First to define the term: what is political?
1.) Of, relating to, or dealing with the structure or affairs of government, politics, or the state.
2.) Relating to, involving, or characteristic of political parties or politicians.

What aspects of manufacturing, operating a flashlight company, buying, or selling a flashlight are or could be considered political?

  • Corporations and licensed businesses are creatures of the state.
  • The buying and selling of goods within the domain of commerce, operating in accordance to commercial code which is the purview of the state.
  • Sales tax, import duties, and other taxes and fees.
  • The regulation of imports and exports. Everything related to customs. Everything related to trade between countries.
  • The currency used to purchase or sell a flashlight, and money and banking in general.
  • State sanctioned holidays and corresponding sales events.
  • Subsidies.
  • Subjects related to the planning and viability of flashlight meetups: governmental or non-governmental policies related to public health, travel restrictions, carbon credits, social credit, permits, the prices of gas, energy, food, lodging, etc.
  • Shortages or disruptions to any part of the supply chain as a result of state interventions, or those caused by war, sabotage, or manipulation otherwise political in nature.
  • Market traded securities or debt instruments of companies involved in the supply chain. The management and operations of such companies.
  • The mining of bauxite ore, lithium, and other materials which make a flashlight, the related environmental impacts, the ownership and operation of these companies, etc.
  • The labor conditions of people who work in the mining industry or any factory in the flashlight related supply chain, and relevant regulations.
  • Things related to the shipping and distribution of flashlights and related goods. Current events, disruptions, regulations, etc.
  • Energy sources in general, especially those used to manufacture and distribute flashlights and recharge their batteries.
  • The refuse generated by manufacturing processes and packaging and distribution of flashlights and related goods, and what happens to end of life waste.
  • Regulations related to flashlights themselves, batteries, etc.
  • Any and all regulations, acts, mandates, laws, statutes, etc.

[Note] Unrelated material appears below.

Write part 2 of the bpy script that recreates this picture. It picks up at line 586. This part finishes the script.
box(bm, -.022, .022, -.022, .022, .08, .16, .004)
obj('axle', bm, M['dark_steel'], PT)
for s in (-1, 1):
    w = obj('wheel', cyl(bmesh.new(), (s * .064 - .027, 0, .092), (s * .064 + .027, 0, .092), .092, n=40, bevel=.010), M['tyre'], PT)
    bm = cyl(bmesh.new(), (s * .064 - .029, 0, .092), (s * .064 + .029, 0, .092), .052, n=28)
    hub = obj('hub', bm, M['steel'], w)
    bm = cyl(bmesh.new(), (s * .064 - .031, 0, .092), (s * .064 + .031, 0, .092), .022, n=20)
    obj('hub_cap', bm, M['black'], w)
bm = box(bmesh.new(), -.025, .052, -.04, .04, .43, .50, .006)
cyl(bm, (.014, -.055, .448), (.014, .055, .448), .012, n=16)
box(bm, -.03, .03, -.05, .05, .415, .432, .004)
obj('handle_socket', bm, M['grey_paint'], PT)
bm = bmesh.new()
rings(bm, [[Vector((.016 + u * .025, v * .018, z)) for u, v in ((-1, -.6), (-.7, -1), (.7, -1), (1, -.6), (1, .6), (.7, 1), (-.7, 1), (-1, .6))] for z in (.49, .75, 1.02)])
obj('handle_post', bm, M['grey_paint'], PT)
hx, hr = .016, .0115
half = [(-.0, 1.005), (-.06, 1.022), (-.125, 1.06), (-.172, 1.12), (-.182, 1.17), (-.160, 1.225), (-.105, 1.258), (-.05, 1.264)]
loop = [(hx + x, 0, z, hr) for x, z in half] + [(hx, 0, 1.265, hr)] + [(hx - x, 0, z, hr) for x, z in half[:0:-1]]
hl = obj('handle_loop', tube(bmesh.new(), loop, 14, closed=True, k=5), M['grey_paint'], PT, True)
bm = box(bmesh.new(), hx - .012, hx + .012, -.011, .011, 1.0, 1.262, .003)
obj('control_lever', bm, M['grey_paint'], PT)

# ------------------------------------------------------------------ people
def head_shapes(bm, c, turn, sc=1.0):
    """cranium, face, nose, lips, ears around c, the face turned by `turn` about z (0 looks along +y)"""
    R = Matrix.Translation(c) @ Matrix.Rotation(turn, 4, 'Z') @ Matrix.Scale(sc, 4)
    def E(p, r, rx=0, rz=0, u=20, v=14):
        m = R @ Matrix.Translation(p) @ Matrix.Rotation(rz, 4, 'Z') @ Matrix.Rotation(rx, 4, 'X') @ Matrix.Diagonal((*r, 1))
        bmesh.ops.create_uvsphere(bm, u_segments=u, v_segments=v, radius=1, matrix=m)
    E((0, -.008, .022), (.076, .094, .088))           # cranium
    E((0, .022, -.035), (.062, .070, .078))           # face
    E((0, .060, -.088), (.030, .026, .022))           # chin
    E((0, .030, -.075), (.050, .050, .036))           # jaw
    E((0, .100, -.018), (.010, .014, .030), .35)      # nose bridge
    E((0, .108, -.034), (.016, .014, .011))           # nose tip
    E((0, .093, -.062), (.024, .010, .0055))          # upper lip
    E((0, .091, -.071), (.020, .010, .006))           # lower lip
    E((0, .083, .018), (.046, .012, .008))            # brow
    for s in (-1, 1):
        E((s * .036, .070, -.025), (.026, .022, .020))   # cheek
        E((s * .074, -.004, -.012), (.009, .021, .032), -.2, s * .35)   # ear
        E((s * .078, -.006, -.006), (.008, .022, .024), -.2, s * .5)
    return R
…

I’m sure there are more, but the point is that flashlights are more political than one might at first surmise. To completely avoid any and all politics would mean that you are limited mainly to a discussion of the hypothetical or actual characteristics of the objects themselves, avoiding a great many factors otherwise related to their existence.

The purpose of this thread is not to argue the necessity of the rule, but to point out that many aspects of flashlights are or could be considered political in nature. The rule itself is somewhat untenable, in other words, but because it is not strictly enforced and serves more as a guideline for proper conduct and an emergency valve for when things get too hot, it serves its purpose without completely curtailing discussions of the above mentioned subject matters, though it may significantly limit their scope and frequency.

Now be a good consumer and go buy some more flashlights. Try not to think too much. Support all the things. Obey. That is all.

Hi there! Thanks for the thoughtful question. I agree it’s a fine line.

I think it’s important to note that the second part of rule #3 is an extension of the general principle in the first part of it:
3. Please avoid controversial or divisive subjects such as religion and politics.

So it’s not really a question about whether some aspect of flashlights is technically political or not, but rather: Is a given topic likely to start and argument? As I always say, if an angry debate breaks out about whether 2+2 really equals 4, then the subject of arithmetic would be considered divisive and should be avoided. Keeping the peace is more important than imposing or defending a factual statement.

How to apply this in practice, such as when the topics that Hoop mentions inevitably come up? It’s still possible to mention necessary context without giving it a controversial twist. For example, instead of:

Simply remove the adjectives and inflammatory verbiage and state the necessary facts:

It used to be hyperboles weren’t really to be taken seriously, just a lot of noise. These days it passes for commentary, such extreme language leads to polarization, which limits debate.
It would be nice to read just the facts, and keeping it civil here is great.

I didn't vote for President Shmoe.

Thank you for clarifying the rule sb56637.

The controversial twist is morality, and also causality, the combination of the two being known as consequentialism, or “morality” for short.

To avoid breaking the rule:

Do not make declarative statements about any particular thing being right or wrong, ethical or unethical, moral or immoral, or state the causal factors pertaining to geopolitical or other circumstances.

Better to avoid adjectives entirely. (pronouns still ok)

This will ensure that BLF is and will continue to be a safe space, now and into agenda 2030.

It’s amazing how political statements get under people’s skin. It’s as if the person making them is punching someone in the face. It’s quite childish.

We can make arguments for making things political which is designed to get what those posters want, a political argument.
And since this forum is meant to be about flashlights i agree with SB, we can choose to keep politics out of it and thats the rule here.
Other forums are available for those who insist on arguing politics.

But many did vote for president Skroob :laughing:
On the plus side we all know the combination to his luggage :smiley:

Maybe the best way to avoid politics is not to actually post stuff about politics, instead of long posts about not to post about politics.

The rule isn’t a rule when it’s the same person over and over for years.


So no “Make Acebeam Great Again” hats nor “Black Lights Matter” shirts in the commercial section? :clown_face:

I am chagrined.

I am voting for the guy that thinks there are 54 states. He’s cool. He can most certainly get us out of this flashlight recession we are in. Free lights for everyone.